Sunday, February 19, 2006

Z-Man and Lance



[Z-Man attempts to seduce Lance Rock]
Lance: Pfft – Bwahahaha! Hahahahaha!
Z-Man: I have never before been spurned. Superwoman.
Lance: You wanna know something? You're right! You wanna know something else? I'm gonna take a downer and crash.
Z-Man: You varlet! You serf! You buggering knave! How dare you cast aside my alabaster charms? My capacious love? My undying troth? Yes, I vow it. 'Ere this night does wane you will drink the black sperm of my vengeance!
[Pause]
[Lance, now hog-tied, struggles]
Z-Man: How now, jungle lad? Why so helpless and why so frail? Where is your much-vaunted muscular prowess?
Lance: Hey, I don't know your story, and I don't wanna know it. All I know is these goddamn ropes are cuttin' the hell out of my wrists and I want out now!
Z-Man: Growl, vassal! You spoil Superwoman's sport when you whine and succor me. Jungle lad should be silent and mighty, not a groveling ant creeping across the malodorous moat! Besides, methinks you miss the point. You are doing what I want. Exactly what I demand, sir. At last the king of the jungle comes under the imperious rule of she who is inconquerable: Superwoman. How it excites me! Your legendary strength rendered impotent as you grovel before the greatest superhero of all time!
Lance: The man's out of his gourd...
[Pause]
Z-Man: Methinks you remind me of certain things.

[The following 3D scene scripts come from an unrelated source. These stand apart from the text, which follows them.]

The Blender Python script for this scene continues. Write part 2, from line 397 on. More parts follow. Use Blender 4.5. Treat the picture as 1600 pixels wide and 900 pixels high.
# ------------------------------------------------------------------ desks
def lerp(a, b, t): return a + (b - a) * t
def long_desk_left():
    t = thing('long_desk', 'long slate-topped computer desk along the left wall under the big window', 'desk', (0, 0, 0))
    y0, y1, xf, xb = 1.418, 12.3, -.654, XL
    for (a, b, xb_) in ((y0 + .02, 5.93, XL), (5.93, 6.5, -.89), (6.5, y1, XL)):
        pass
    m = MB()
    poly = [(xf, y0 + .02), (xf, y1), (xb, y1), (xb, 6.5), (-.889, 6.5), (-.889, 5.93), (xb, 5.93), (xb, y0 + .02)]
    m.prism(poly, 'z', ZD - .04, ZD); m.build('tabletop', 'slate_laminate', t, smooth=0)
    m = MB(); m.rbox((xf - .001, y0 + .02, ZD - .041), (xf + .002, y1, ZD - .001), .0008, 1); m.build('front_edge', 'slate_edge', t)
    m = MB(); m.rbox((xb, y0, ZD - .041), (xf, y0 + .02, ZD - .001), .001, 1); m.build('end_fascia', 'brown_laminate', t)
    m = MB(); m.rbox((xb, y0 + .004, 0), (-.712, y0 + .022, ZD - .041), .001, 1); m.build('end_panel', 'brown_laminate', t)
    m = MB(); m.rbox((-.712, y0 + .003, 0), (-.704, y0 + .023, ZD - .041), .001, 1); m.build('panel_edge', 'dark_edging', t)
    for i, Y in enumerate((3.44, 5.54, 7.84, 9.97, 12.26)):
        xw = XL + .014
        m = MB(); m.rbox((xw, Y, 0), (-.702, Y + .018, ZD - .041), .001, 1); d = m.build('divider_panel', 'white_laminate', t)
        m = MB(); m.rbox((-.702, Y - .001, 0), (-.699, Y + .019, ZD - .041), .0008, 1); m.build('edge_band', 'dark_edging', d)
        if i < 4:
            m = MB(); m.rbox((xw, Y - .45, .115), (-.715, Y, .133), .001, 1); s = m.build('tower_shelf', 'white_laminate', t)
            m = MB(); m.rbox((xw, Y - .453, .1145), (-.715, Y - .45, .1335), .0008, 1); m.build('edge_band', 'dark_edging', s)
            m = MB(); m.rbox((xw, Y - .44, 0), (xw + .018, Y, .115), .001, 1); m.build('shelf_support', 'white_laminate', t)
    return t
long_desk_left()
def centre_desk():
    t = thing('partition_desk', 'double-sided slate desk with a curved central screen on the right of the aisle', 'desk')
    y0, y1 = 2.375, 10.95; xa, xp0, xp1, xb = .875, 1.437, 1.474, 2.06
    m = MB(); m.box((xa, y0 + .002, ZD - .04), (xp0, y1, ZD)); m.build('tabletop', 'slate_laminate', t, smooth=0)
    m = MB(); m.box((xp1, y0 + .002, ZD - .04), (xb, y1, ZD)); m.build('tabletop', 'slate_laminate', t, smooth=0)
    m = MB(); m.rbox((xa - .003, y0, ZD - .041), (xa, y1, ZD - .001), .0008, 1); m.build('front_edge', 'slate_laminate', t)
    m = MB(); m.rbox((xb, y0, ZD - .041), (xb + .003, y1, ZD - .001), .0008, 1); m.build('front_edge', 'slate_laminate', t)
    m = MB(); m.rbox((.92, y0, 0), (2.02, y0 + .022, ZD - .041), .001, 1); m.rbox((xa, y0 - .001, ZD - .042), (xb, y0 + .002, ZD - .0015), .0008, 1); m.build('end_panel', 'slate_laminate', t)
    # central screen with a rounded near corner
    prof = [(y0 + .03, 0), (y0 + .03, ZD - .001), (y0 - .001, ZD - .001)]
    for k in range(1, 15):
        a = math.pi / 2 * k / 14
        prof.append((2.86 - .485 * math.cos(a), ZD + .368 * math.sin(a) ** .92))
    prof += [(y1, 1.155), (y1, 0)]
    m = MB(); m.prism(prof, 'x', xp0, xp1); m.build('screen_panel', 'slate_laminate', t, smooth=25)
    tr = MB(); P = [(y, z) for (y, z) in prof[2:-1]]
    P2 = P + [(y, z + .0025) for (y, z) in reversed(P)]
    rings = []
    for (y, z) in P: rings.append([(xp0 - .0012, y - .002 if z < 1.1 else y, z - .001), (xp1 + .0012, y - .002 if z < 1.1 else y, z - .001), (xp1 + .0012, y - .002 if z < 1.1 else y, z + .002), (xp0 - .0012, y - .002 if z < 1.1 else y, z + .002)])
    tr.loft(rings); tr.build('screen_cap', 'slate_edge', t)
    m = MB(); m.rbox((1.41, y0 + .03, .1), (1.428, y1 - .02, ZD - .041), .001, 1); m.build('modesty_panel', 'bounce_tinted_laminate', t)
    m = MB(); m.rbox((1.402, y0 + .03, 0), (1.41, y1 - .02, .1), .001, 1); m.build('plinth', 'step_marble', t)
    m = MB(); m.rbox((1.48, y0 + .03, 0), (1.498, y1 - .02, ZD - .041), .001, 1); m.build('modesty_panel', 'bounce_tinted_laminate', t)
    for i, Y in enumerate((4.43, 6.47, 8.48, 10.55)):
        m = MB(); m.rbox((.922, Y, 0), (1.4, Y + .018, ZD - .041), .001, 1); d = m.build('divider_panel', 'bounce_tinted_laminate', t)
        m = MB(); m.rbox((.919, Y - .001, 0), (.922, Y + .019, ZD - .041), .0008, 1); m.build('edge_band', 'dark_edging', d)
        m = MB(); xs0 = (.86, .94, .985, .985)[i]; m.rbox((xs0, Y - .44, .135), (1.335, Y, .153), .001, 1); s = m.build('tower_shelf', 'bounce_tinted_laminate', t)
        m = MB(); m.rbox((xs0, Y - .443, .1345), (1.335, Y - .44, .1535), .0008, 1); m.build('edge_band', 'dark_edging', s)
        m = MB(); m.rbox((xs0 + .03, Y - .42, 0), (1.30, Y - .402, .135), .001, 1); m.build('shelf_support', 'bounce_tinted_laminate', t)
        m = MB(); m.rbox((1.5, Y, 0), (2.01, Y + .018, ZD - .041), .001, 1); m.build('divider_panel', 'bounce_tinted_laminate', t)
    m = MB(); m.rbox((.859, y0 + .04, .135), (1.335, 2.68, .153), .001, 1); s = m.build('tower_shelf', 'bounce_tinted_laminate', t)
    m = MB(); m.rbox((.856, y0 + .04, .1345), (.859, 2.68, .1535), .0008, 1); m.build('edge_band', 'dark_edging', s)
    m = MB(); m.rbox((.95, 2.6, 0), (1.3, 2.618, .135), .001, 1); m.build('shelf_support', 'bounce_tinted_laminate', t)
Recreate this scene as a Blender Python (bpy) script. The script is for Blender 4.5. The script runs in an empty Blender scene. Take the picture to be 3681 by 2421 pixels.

Don't move, you churl! Don't move a single muscle of that finely-fleshed body!
Lance: You're a freak, Barzell! You're a stone freak! I'll get you back in spades, Barzell! I'll get you, you mother!
Z-Man: [wielding Excalibur] The vorpal blade goes snickersnack! Ah, yes, jungle lad. Meet my friend Excalibur! Mightiest sword of all time! Wrought by Woden, the god of time, legendary blade of King Arthur! Hurled into the lake, it sprang forth again all shining and pure! And now, now it is wielded by she who will eclipse all their deeds, Arthur, Lancelot, and even mighty Coeur de Leon – Superwoman!
Lance: Listen, Ronnie – you see Ronnie, this whole thing has been a big game, right? A big put-on. We've been puttin' each other on, man! You see, the trouble is that, that you think it's for real. But it's not! Now we're friends, aren't we? Remember, Z-Man? Put the sword away. C'mon, Z-Man, put it away, you don't need it.
[Z-Man sheathes Excalibur]
Lance: Yeah.
Z-Man: Z-Man? There is no Z-Man, varlet! And indeed, it is not a game we play! I am Superwoman!
[Z-Man reveals breasts]
Lance: Oh my god, no! You've been a broad all along, right Barzell? A goddamned broad! A goddamned ugly broad, Barzell! Hahaha! An ugly broad! Hahahaha!
[Accomanied by Twentieth Century Fox theme music, Z-Man charges, Excalibur raised]
Lance: No Ronnie, no!
[Lance is decapitated]

2 Comments:

Blogger SuperAmanda said...

HAHAHA!!!!!!!!!!
Thank you! Now , PLEASE do Randy Black's "I've come to personally thank you for those thirty days in the bucket..."
AWESOME!!

7:36 PM, February 19, 2006  
Blogger joseph said...

what a creepy movie that was, I watched that portion of it when I was just a kid and the images will be burned into my head forever.